There, I finally said it aloud. Furthermore,
the American church needs to remove the plank from its own eye and realize that it is the one that isn't trustworthy. We have consistently behaved as selfish fair-weather friends, only caring when our ego is being stroked, when our 'partners' shower us with compliments and treat us deferentially. We abandon our colleagues when they dare to disclose that their poverty hasn't made them saints or when the next shiny charity catches our mission committee's attention. In their greatest hour of need, we not only weren't there for our Congolese colleagues, we didn't even didn't even notice that their world was engulfed in horror.

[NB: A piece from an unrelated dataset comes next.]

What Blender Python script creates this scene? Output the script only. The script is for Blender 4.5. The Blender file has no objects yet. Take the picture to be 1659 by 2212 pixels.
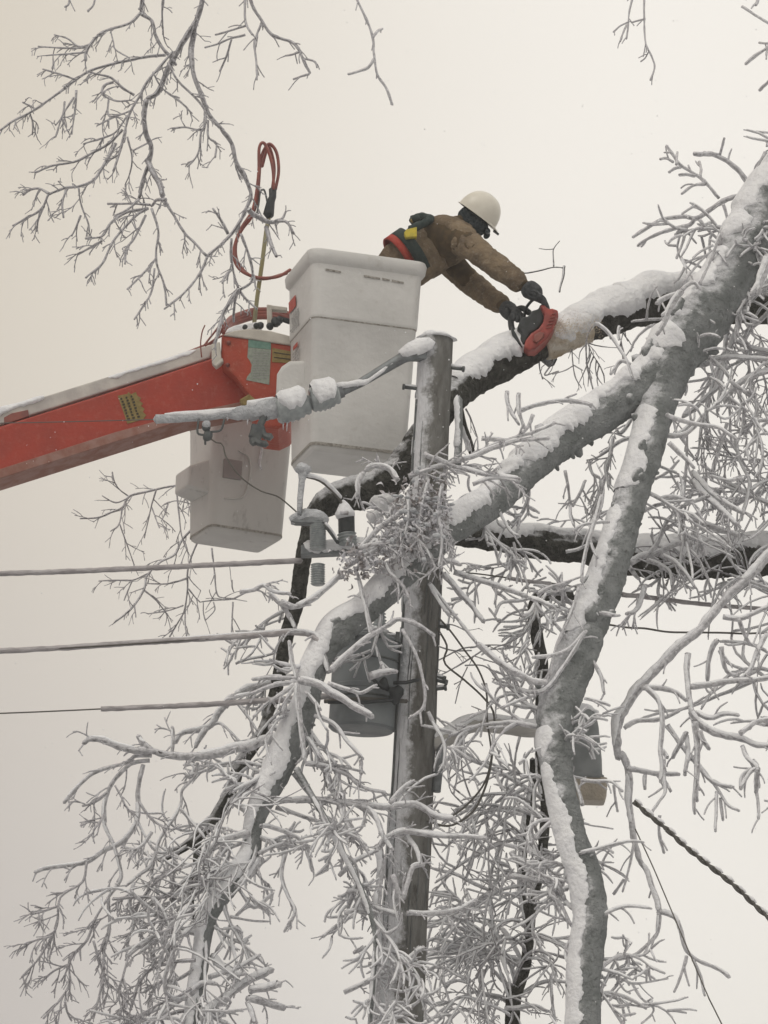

American (dominantly white) churches continue to systematically engage in condescending treatment of our African colleagues, and most of our attempts to correct this come across as ignorant as Adichie's Kimberly (which then feeds the problem by reinforcing the pressure to close all the curtains). I'm not saying there hasn't been progress--there has--but it is hard to remedy the problem of our racism when we try to deny its existence.
It is highly unlikely that our Congolese colleagues are going to say any of this to you. Even if you serve on the same committee or work in the same building they will continue to play the game. They dare not disclose what they really think for they do not trust that you would remain 'partners' if they did. But, as the white friend I can say such things to you without fear of grave consequences, and thus the more I think about what Adichie writes, the more I think I have a moral obligation to do so.
It seems the least I can do on this the 50th Anniversary of Rev. Dr. King's "I Have a Dream" speech.